参考:科学技術振興機構(JST)「科学の甲子園」(2023年2月21日閲覧)

STEAM教育実践モデル校事業(兵庫県教育委員会)

「STEAM教育実践モデル校事業」は、兵庫県が2020年に立ち上げたプロジェクトです。
Society.5.0時代に完全移行する前に国内外で活躍できる「未来を創造する力」を備えた人材を育成するため、文理融合型のカリキュラムを開発して兵庫型STEAM教育モデルを作成することを目指しています。

2022年はモデル校・協力校である4校においてプログラムを実施。ビッグデータを活用したプロジェクト型授業・探究活動や、ロボットプログラミングと芸術的自己表現の融合カリキュラムの開発など、学校ごとの特色を反映して実践しています。

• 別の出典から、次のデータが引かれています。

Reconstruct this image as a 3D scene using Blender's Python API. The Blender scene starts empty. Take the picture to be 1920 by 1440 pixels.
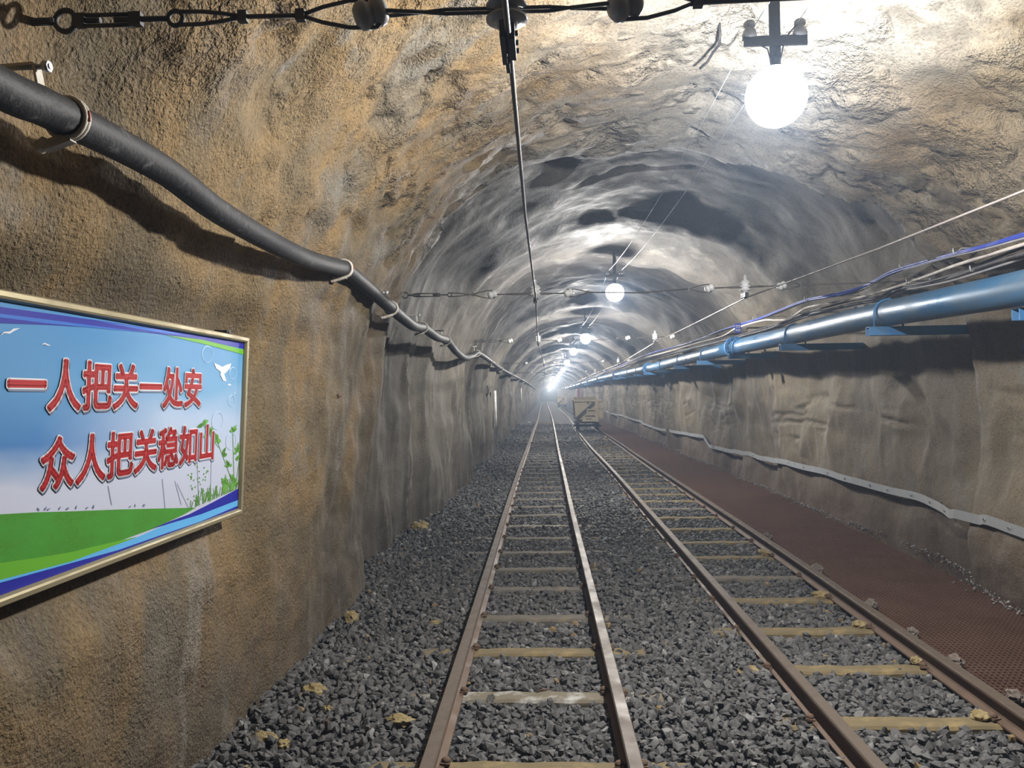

参考:兵庫県教育委員会「兵庫型STEAM教育について」

STEAM教育の抱える課題

すでに多くの取り組みが始まっているSTEAM教育。しかし推進にあたっては課題も抱えています。ここでは4つの面から説明します。

パソコンやタブレットなどIT環境の整備

まず挙げられるのは、パソコンやタブレットなどのIT環境の整備です。
STEAM教育はテクノロジーと密接なかかわりを持つだけでなく学ぶ情報量も多く、ICTの活用が不可欠です。

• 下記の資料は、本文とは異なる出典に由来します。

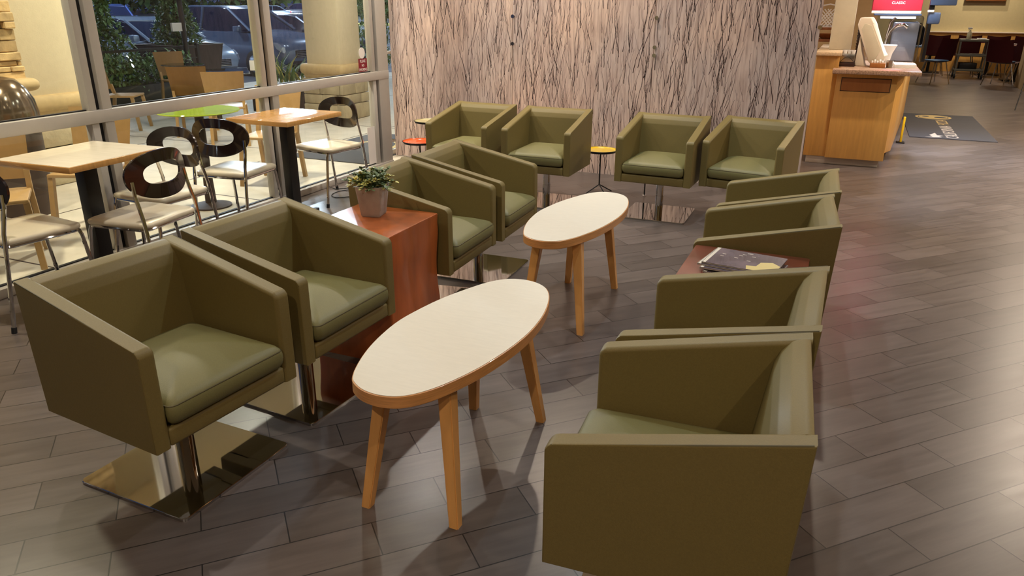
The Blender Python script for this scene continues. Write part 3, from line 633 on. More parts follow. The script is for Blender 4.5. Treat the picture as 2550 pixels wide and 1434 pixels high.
for k in range(14): lathe(bm, [(0.036, 0.02+k*0.027), (0.044, 0.02+k*0.027+0.024), (0.046, 0.02+k*0.027+0.026)], 20)
fin('cup_stack', bm, DARKB, t); bm = bmesh.new(); lathe(bm, [(0.06, 0), (0.06, 0.018), (0.05, 0.02)], 24); fin('holder_foot', bm, BLACK, t)
t = thing('wooden_box', 'low open wooden box in front of the terminal', 'box', (0.245, 8.665, 0.97))
obj_box('tray_walls', MAPLED, t, -0.07, 0.07, -0.05, 0.05, 0, 0.045)
bm = bmesh.new()
for q in range(5): box(bm, -0.06+q*0.024, -0.045+q*0.024, -0.035, 0.035, 0.045, 0.065+0.01*(q % 2), bev=0.002)
fin('sugar_packets', bm, WHITE, t)
bm = bmesh.new(); lathe(bm, [(0.028, 0), (0.034, 0.07), (0.031, 0.07), (0.026, 0.005)], 20); o = fin('steel_cup', bm, BRUSH); o.location = (0.355, 8.70, 0.97); meta(o, 'small steel cup beside the low wooden box', 'cup')
t = thing('napkin_stack', 'stack of white napkins at the right end of the granite worktop', 'napkins', (0.50, 8.85, 0.97)); 
bm = bmesh.new()
for q in range(5): box(bm, -0.10, 0.10, -0.16, 0.16, 0.0005+q*0.007, 0.0065+q*0.007, bev=0.001)
fin('napkins', bm, WHITE, t)
t = thing('chrome_faucet', 'white curved spout and lever rising behind the terminal', 'faucet', (0.30, 9.28, 0.97), 0)
bm = bmesh.new(); tube(bm, [(0, 0, 0), (0, 0, 0.22), (0.03, 0, 0.33), (0.09, 0, 0.39), (0.15, 0, 0.40), (0.19, 0, 0.37)], 0.016, 12); fin('spout', bm, CHROME, t)
bm = bmesh.new(); tube(bm, [(0.0, 0, 0.26), (0.02, 0, 0.42), (0.06, 0, 0.47)], 0.013, 10); fin('lever', bm, CHROME, t)
bm = bmesh.new(); lathe(bm, [(0.03, 0), (0.05, 0.12), (0.085, 0.2), (0.08, 0.205), (0.045, 0.13)], 24, c=(0.0, -0.1)); o = fin('white_bowl', bm, WHITE); o.location = (0.33, 9.2, 0.97); meta(o, 'white footed bowl behind the terminal', 'bowl')
# beverage machine
t = thing('beverage_machine', 'tall drinks machine with a red lettered top and clear tank', 'machine', (0.42, 9.62, 0.97))
obj_box('red_panel', RED, t, -0.30, 0.19, 0.0, 0.36, 0.535, 1.25, bev=0.01)
obj_box('blue_band', SLATE, t, -0.27, 0.20, -0.01, 0.34, 0.485, 0.505, bev=0.004); obj_box('white_band', CREAMP, t, -0.30, 0.19, 0.002, 0.36, 0.505, 0.535, bev=0.004)
bm = bmesh.new(); box(bm, -0.09, 0.235, 0.03, 0.35, 0.0, 0.485, bev=0.03, seg=4); fin('tank', bm, CLEAR, t)
bm = bmesh.new(); box(bm, -0.06, 0.205, 0.06, 0.32, 0.004, 0.42, bev=0.02); fin('inner_liner', bm, STEELP, t)
obj_box('lamp_strip', mat('machine_lamp', (220, 230, 255), 0.5, emit=(205, 222, 255), estr=4), t, -0.2, 0.15, 0.02, 0.06, 0.455, 0.475, bev=0)
text('lettering', 'CLASSIC', WHITE, 0.036, t, Matrix.Translation((-0.045, -0.002, 0.615)) @ Matrix.Rotation(PI/2, 4, 'X'))
t = thing('monitor', 'large dark slate monitor seen at the upper right of the drinks machine', 'monitor', (0.80, 9.75, 1.56), math.radians(8))
obj_box('screen', SLATE, t, -0.11, 0.15, 0, 0.04, 0.0, 0.34, bev=0.01); obj_box('mount', BLACK, t, -0.10, -0.05, 0.045, 0.08, -0.59, 0.1, bev=0.003)
t = thing('monitor', 'small slate monitor below the large one beside the drinks machine', 'monitor', (0.735, 9.66, 1.37), math.radians(5))
obj_box('screen', SLATE, t, -0.045, 0.075, 0, 0.05, 0.0, 0.12, bev=0.015); obj_box('clip', WHITE, t, -0.06, 0.0, -0.01, 0.03, 0.12, 0.145, bev=0.006); obj_box('post', CHROME, t, -0.04, -0.025, 0.055, 0.07, -0.40, 0.10, bev=0)

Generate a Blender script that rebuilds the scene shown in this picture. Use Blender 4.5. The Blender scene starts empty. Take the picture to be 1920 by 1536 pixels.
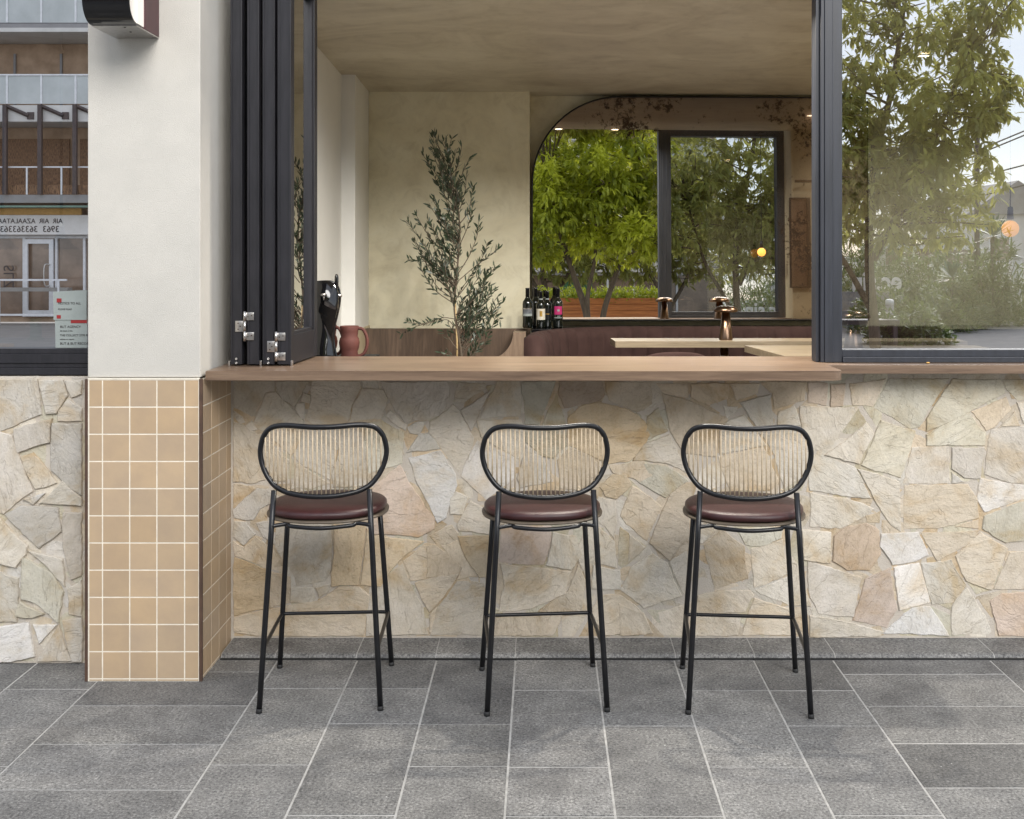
import bpy, bmesh, math, random
import numpy as np
from mathutils import Vector, Matrix
R = math.radians
PI = math.pi
random.seed(7)
S = bpy.context.scene
COL = S.collection
F, H = 2080.0, 1.55          # focal length in photo pixels, eye height

def PX(px, Y): return (px - 1020.0) * Y / F
def PZ(py, Y): return H + (476.0 - py) * Y / F
def P(px, py, Y): return Vector((PX(px, Y), Y, PZ(py, Y)))
def YG(py): return F * H / (py - 476.0)

# ------------------------------------------------------------------ materials
def new_mat(name):
    m = bpy.data.materials.new(name); m.use_nodes = True
    nt = m.node_tree
    b = nt.nodes['Principled BSDF']
    return m, nt, b
def N(nt, t, **kw):
    n = nt.nodes.new(t)
    for k, v in kw.items():
        if k in n.inputs.keys() if isinstance(k, str) else False: n.inputs[k].default_value = v
        else: setattr(n, k, v)
    return n
def L(nt, a, b): nt.links.new(a, b)
def rgba(c): return (c[0], c[1], c[2], 1.0)
def noise(nt, vec, scale, detail=6, rough=.6, dist=0.0):
    n = nt.nodes.new('ShaderNodeTexNoise')
    n.inputs['Scale'].default_value = scale; n.inputs['Detail'].default_value = detail
    n.inputs['Roughness'].default_value = rough; n.inputs['Distortion'].default_value = dist
    if vec is not None: L(nt, vec, n.inputs['Vector'])
    return n
def ramp(nt, fac, stops):
    r = nt.nodes.new('ShaderNodeValToRGB')
    e = r.color_ramp.elements
    e[0].position, e[0].color = stops[0][0], rgba(stops[0][1])
    e[1].position, e[1].color = stops[-1][0], rgba(stops[-1][1])
    for p, c in stops[1:-1]:
        x = e.new(p); x.color = rgba(c)
    L(nt, fac, r.inputs['Fac'])
    return r
def mixc(nt, fac, a, b, mode='MIX'):
    m = nt.nodes.new('ShaderNodeMix'); m.data_type = 'RGBA'; m.blend_type = mode
    for sock, v in ((m.inputs[0], fac), (m.inputs[6], a), (m.inputs[7], b)):
        if isinstance(v, (int, float)): sock.default_value = v
        elif isinstance(v, (tuple, list)): sock.default_value = rgba(v)
        else: L(nt, v, sock)
    return m.outputs[2]
def coords(nt, scale=(1, 1, 1), kind='Object', rot=(0, 0, 0)):
    tc = nt.nodes.new('ShaderNodeTexCoord'); mp = nt.nodes.new('ShaderNodeMapping')
    mp.inputs['Scale'].default_value = scale; mp.inputs['Rotation'].default_value = rot
    L(nt, tc.outputs[kind], mp.inputs['Vector'])
    return mp.outputs[0]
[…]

文部科学省によるGIGAスクール構想(ICTを活用し個別最適化された教育環境を実現させるという構想)が前倒しで実施されたことで、小中学校の児童生徒に対する情報端末配備が進みました。同時に校内のネットワークも整備されており、着実に環境構築が進んでいるものの、どの学校でも安定した高速通信の実現は道半ばとなっているのが現状です。
デジタルを生かした授業を展開するには、高速で安心したIT環境は不可欠です。引き続き、IT環境の整備が課題となるでしょう。

GIGAスクール構想については以下の記事で詳しく解説しています。併せてご覧ください。

「GIGAスクール構想とは?目的やメリット、現状の課題」を読む

専門知識をもつ教職員の数

STEAM教育に対し、専門知識を持つ教職員数が不足していることも課題として挙げられます。
STEAM教育はまだ始まったばかりであり、科目によって専門性を有する教職員はいるものの、教科の区別なく横断的に取り入れて指導にあたった経験は少ないでしょう。

また、小中学校ではプログラミングの授業が必修化されました。プログラミングを専門とした教職員も少なく、忙しいなかでさらなる専門的スキルを求められています。授業の質を一定に担保していくには、研修の活用など教育者側のスキルアップは欠かせません。

家庭や地域における教育の質の差

家庭や地域によって、児童生徒が受ける教育の質に差が出る可能性もあります。これも課題の一つです。具体的には「自治体の取り組み」「私立と公立」「自宅のインターネット環境」などで子どもが受ける教育や体験に差が生まれる可能性があります。

STEAM教育は自分の力で学び、考える力を伸ばすことができます。授業の際に理解できなかったとしても、eラーニングを活用した家庭学習は可能です。
しかし自宅に通信環境が整っていなければ十分な活用は難しくなります。家庭や地域の事情を超えて、どこでも気軽に端末が使えるよう改善していくことが必要です。

STEAM教育の認知度の低さ

日本でのSTEAM教育の認知度の低さも課題となっています。
海外では国策として取り組まれ、教育施設の新設やプロジェクトが次々とおこなわれています。
しかし日本は新たな学習指導要領がスタートしたばかりで、学校や地域によって取り組みに差があります。すべての子供が質の高いSTEAM教育を受けられるようになるには、学校や地域による差をなくす必要があるでしょう。

教育の変化に応じた適切なキャリアサポートが求められる

STEAM教育を経て大学に入学する学生は、考え方や興味関心がより多様になることが予想されます。大教室による一斉授業では物足りなさを感じ、少人数で対話しながら学ぶスタイルを望む学生が増えるかもしれません。
そのため大学は、授業のあり方や学生への対応などで大きな変革が求められるでしょう。
キャリア・就職支援の現場でも、学生の変化に対応しながら支援していく必要があります。

卒業後の進路の選択肢やそこに至るまでのプロセスも、今よりもさらに多様化する可能性があります。
こうした変化に対応すべく、キャリア・就職支援担当者は今後ますます、一人ひとりの個性に応じたサポートが求められると予想されます。

まとめ

STEAM教育は、科学、技術、工学、芸術、数学の5つの領域の学習を実社会での問題発見・解決に活かしていくための教科横断的な教育です。
文部科学省もSTEAM教育を推し進めており、学習指導要領に反映したりGIGAスクール構想で後押ししたりと積極的に取り組みを進めています。

数年後にはSTEAM教育を受けた学生が大学へと入学してきます。キャリア・就職支援担当者はさらに多様化する学生の気質を見極めながら、一人ひとりに対応した個別の支援が必要になるでしょう。